Nos últimos anos, o Reino Unido tem criado leis e estratégias para
combater os casamentos forçados e ajudar as vítimas. Na última década, o
Parlamento britânico caracterizou esse tipo de casamento como crime e
atualmente discute se também deve criminalizar pais, mães e parentes de
vítimas que as forçam a essas uniões ou as persuadem para aceitá-las
muitas vezes recorrendo a chantagens. Nos EUA, não existe nenhuma lei de
proteção às vítimas. “Sem legislação específica e mobilização política,
não há muitas opções para ajudar a proteger meninas e meninos nessa
situação”, alertou Anne Chandler, diretora da Tahirih.

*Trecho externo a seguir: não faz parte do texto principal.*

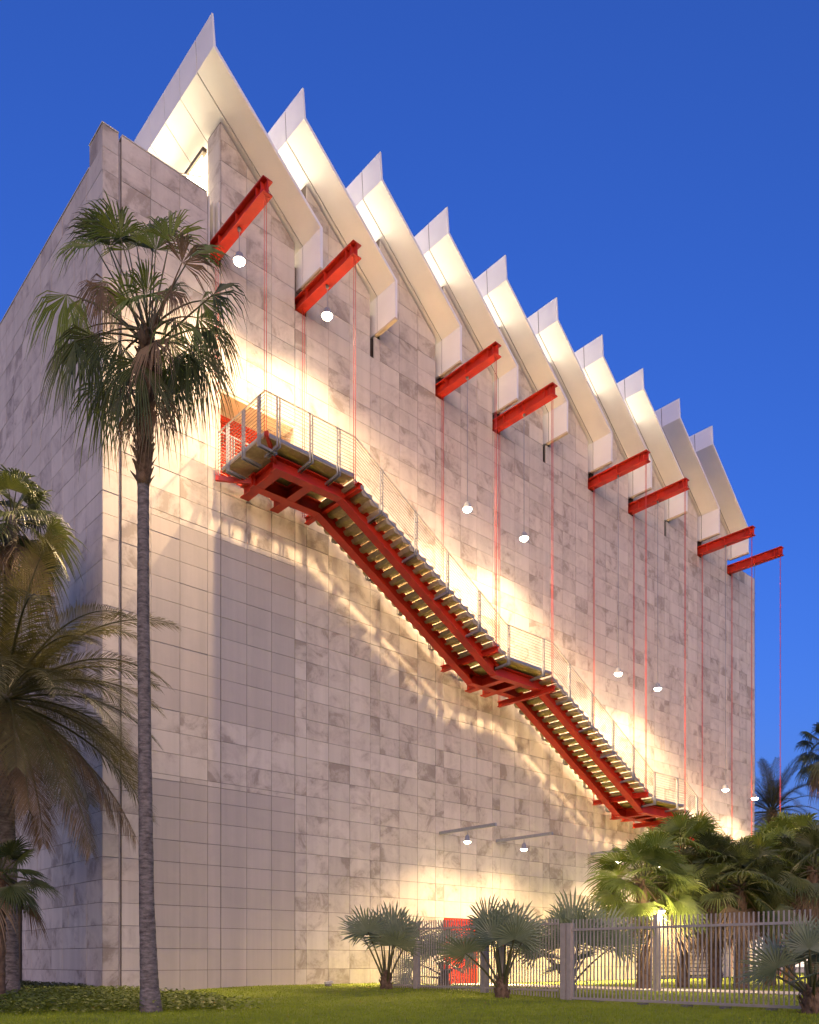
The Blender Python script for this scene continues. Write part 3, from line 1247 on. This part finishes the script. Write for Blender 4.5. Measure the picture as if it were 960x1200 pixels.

Juntamente com os casamentos forçados, muitas vezes há também
bastante violência. Quando as meninas se negam a casar ou tentam fugir
de casa, suas próprias famílias se transformam em um grande perigo às
suas vidas. De acordo com o jornal The Guardian, há ao menos 12
“assassinatos de honra” por ano na Inglaterra - ou seja, pais e irmãos
que matam suas filhas e irmãs porque se negam a casar com o marido
prometido.
“O papel das mães e avós é fundamental. Na maior parte das vezes,
elas até mesmo dão seu consentimento ao assassinato por acreditar que a
filha ficou impura ao rejeitar a ordem de seus pais. Mas um crime é um
crime. Mesmo que seja religioso, continua sendo um crime. Por isso as
mães, mesmo sem sujar suas mãos, também devem ser consideradas
criminosas nesses casos”, concluiu Jasvinder.